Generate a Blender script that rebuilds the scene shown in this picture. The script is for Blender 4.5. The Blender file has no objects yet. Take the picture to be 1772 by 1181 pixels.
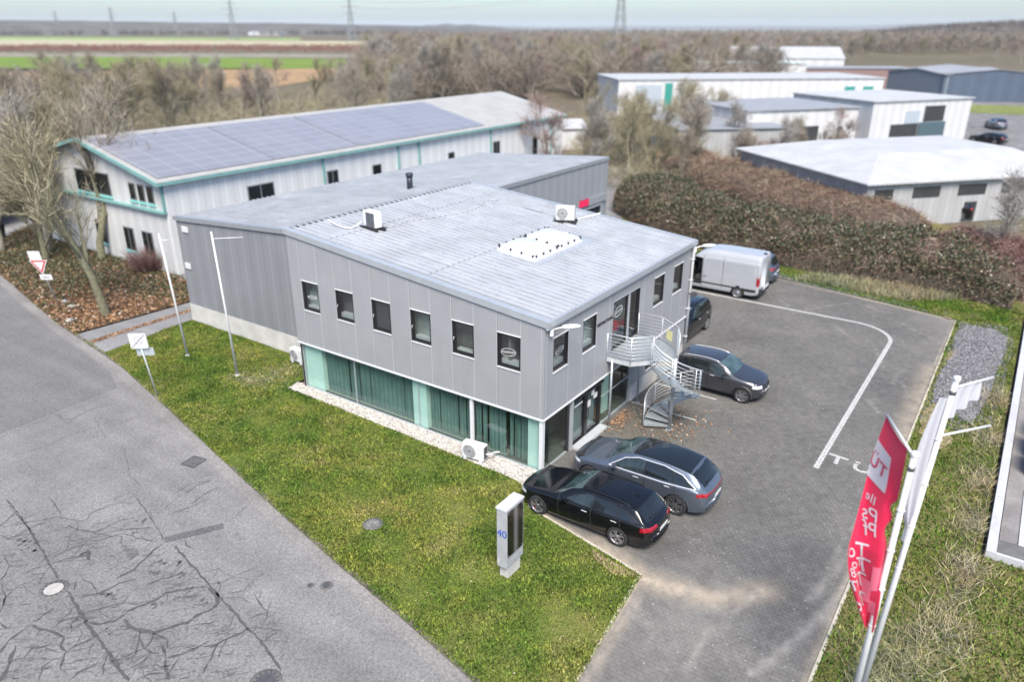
import bpy, bmesh, math, random
import numpy as np
from math import sin, cos, pi, radians, sqrt, hypot, atan2
from mathutils import Vector, Matrix
from mathutils.geometry import delaunay_2d_cdt
from mathutils import noise as mnoise

S = bpy.context.scene
COL = S.collection
random.seed(7)
# ------------------------------------------------------------------ camera numbers (metres, radians)
CAM = Vector((-19.4926, -12.1818, 14.7721))
YAW, PITCH, ROLL, FPX, PW, PH = 0.6056, -0.3945, 0.0007, 1301.78, 1772.0, 1181.0
FW = Vector((cos(YAW)*cos(PITCH), sin(YAW)*cos(PITCH), sin(PITCH)))
RT0 = Vector((sin(YAW), -cos(YAW), 0.0)); UP0 = RT0.cross(FW)
RT = RT0*cos(ROLL) + UP0*sin(ROLL); UP = UP0*cos(ROLL) - RT0*sin(ROLL)

def gp(px, py, z=0.0):
    """survey: ground point seen at a photo position"""
    d = FW + RT*((px-PW/2)/FPX) - UP*((py-PH/2)/FPX)
    t = (z-CAM.z)/d.z
    return CAM + d*t

# ------------------------------------------------------------------ mesh builder
class MB:
    def __init__(s): s.v=[]; s.f=[]; s.m=[]; s.sm=[]; s.g=[]
    def add(s, verts, faces, mi=0, smooth=False):
        o=len(s.v); s.v += [tuple(v) for v in verts]; s.g.append((s.v[o:],list(faces),mi,smooth))
        for f in faces: s.f.append([i+o for i in f]); s.m.append(mi); s.sm.append(smooth)
    def box(s, x0,x1,y0,y1,z0,z1, mi=0):
        v=[(x,y,z) for z in (z0,z1) for y in (y0,y1) for x in (x0,x1)]
        s.add(v,[(0,2,3,1),(4,5,7,6),(0,1,5,4),(2,6,7,3),(0,4,6,2),(1,3,7,5)],mi)
    def obox(s, c, ax, ay, az, mi=0):
        c=Vector(c);ax=Vector(ax);ay=Vector(ay);az=Vector(az)
        v=[c+ax*i+ay*j+az*k for k in (-1,1) for j in (-1,1) for i in (-1,1)]
        s.add(v,[(0,2,3,1),(4,5,7,6),(0,1,5,4),(2,6,7,3),(0,4,6,2),(1,3,7,5)],mi)
    def bbox(s, x0,x1,y0,y1,z0,z1,b=0.01,mi=0):
        """box with chamfered edges"""
        bm=bmesh.new(); bmesh.ops.create_cube(bm,size=1)
        for v in bm.verts: v.co=((x0+x1)/2+v.co.x*(x1-x0),(y0+y1)/2+v.co.y*(y1-y0),(z0+z1)/2+v.co.z*(z1-z0))
        bmesh.ops.bevel(bm,geom=bm.edges[:],offset=b,segments=2,affect='EDGES')
        bm.verts.index_update()
        s.add([v.co for v in bm.verts],[[v.index for v in f.verts] for f in bm.faces],mi); bm.free()
    def bar(s, a, b, w, h=None, mi=0, up=(0,0,1)):
        a=Vector(a);b=Vector(b);h=h or w;d=(b-a); L=d.length
        if L<1e-6: return
        d/=L; u=Vector(up)
        if abs(d.dot(u))>.98: u=Vector((1,0,0))
        sx=d.cross(u).normalized(); uy=sx.cross(d)
        s.obox((a+b)/2, sx*w/2, d*L/2, uy*h/2, mi)
    def tube(s, pts, r, n=8, mi=0, caps=True, smooth=True):
        pts=[Vector(p) for p in pts]; rs=r if isinstance(r,(list,tuple)) else [r]*len(pts)
        vs=[];fs=[]; pu=None
        for i,p in enumerate(pts):
            d=(pts[min(i+1,len(pts)-1)]-pts[max(i-1,0)])
            d=d.normalized() if d.length>1e-9 else Vector((0,0,1))
            if pu is None:
                u=Vector((0,0,1)) if abs(d.z)<.9 else Vector((1,0,0))
            else: u=pu
            u=(u-d*u.dot(d)).normalized(); w=d.cross(u); pu=u
            for k in range(n):
                a=2*pi*k/n; vs.append(p+(u*cos(a)+w*sin(a))*rs[i])
        for i in range(len(pts)-1):
            for k in range(n):
                fs.append((i*n+k,i*n+(k+1)%n,(i+1)*n+(k+1)%n,(i+1)*n+k))
        if caps:
            fs.append(list(range(n))[::-1]); fs.append([(len(pts)-1)*n+k for k in range(n)])
        s.add(vs,fs,mi,smooth)
    def lathe(s, prof, n=24, M=None, mi=0, smooth=True):
        """prof: (r,z) list about z"""
        M=M or Matrix.Identity(4); vs=[];fs=[]
        for r,z in prof:
            for k in range(n): vs.append(M@Vector((r*cos(2*pi*k/n),r*sin(2*pi*k/n),z)))
        for i in range(len(prof)-1):
            for k in range(n): fs.append((i*n+k,i*n+(k+1)%n,(i+1)*n+(k+1)%n,(i+1)*n+k))
        s.add(vs,fs,mi,smooth)
    def prism(s, poly, z0, z1, mi=0):
        n=len(poly); vs=[(x,y,z0) for x,y in poly]+[(x,y,z1) for x,y in poly]
        fs=[list(range(n))[::-1],[n+i for i in range(n)]]+[(i,(i+1)%n,n+(i+1)%n,n+i) for i in range(n)]
        s.add(vs,fs,mi)
    def quad(s,a,b,c,d,mi=0): s.add([a,b,c,d],[(0,1,2,3)],mi)
    def each(s, name, mats, parent=None):
        """one object per added piece"""
        out=[]
        for g in s.g:
            q=MB(); q.add(*g); out.append(q.build(name,mats,parent))
        return out
    def build(s, name, mats, parent=None, loc=None, bevel=0):
        me=bpy.data.meshes.new(name); me.from_pydata(s.v,[],s.f); 
        if not isinstance(mats,(list,tuple)): mats=[mats]
        for m in mats: me.materials.append(m)
        if s.f:
            me.polygons.foreach_set('material_index',s.m); me.polygons.foreach_set('use_smooth',s.sm)
        bm=bmesh.new(); bm.from_mesh(me); bmesh.ops.recalc_face_normals(bm,faces=bm.faces[:]); bm.to_mesh(me); bm.free()
        me.update()
        o=bpy.data.objects.new(name,me); COL.objects.link(o)
        if parent: o.parent=parent
        if loc: o.location=loc
        return o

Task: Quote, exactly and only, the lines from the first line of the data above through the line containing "return CAM + d*t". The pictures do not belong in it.

Task solution:
Generate a Blender script that rebuilds the scene shown in this picture. The script is for Blender 4.5. The Blender file has no objects yet. Take the picture to be 1772 by 1181 pixels.
import bpy, bmesh, math, random
import numpy as np
from math import sin, cos, pi, radians, sqrt, hypot, atan2
from mathutils import Vector, Matrix
from mathutils.geometry import delaunay_2d_cdt
from mathutils import noise as mnoise

S = bpy.context.scene
COL = S.collection
random.seed(7)
# ------------------------------------------------------------------ camera numbers (metres, radians)
CAM = Vector((-19.4926, -12.1818, 14.7721))
YAW, PITCH, ROLL, FPX, PW, PH = 0.6056, -0.3945, 0.0007, 1301.78, 1772.0, 1181.0
FW = Vector((cos(YAW)*cos(PITCH), sin(YAW)*cos(PITCH), sin(PITCH)))
RT0 = Vector((sin(YAW), -cos(YAW), 0.0)); UP0 = RT0.cross(FW)
RT = RT0*cos(ROLL) + UP0*sin(ROLL); UP = UP0*cos(ROLL) - RT0*sin(ROLL)

def gp(px, py, z=0.0):
    """survey: ground point seen at a photo position"""
    d = FW + RT*((px-PW/2)/FPX) - UP*((py-PH/2)/FPX)
    t = (z-CAM.z)/d.z
    return CAM + d*t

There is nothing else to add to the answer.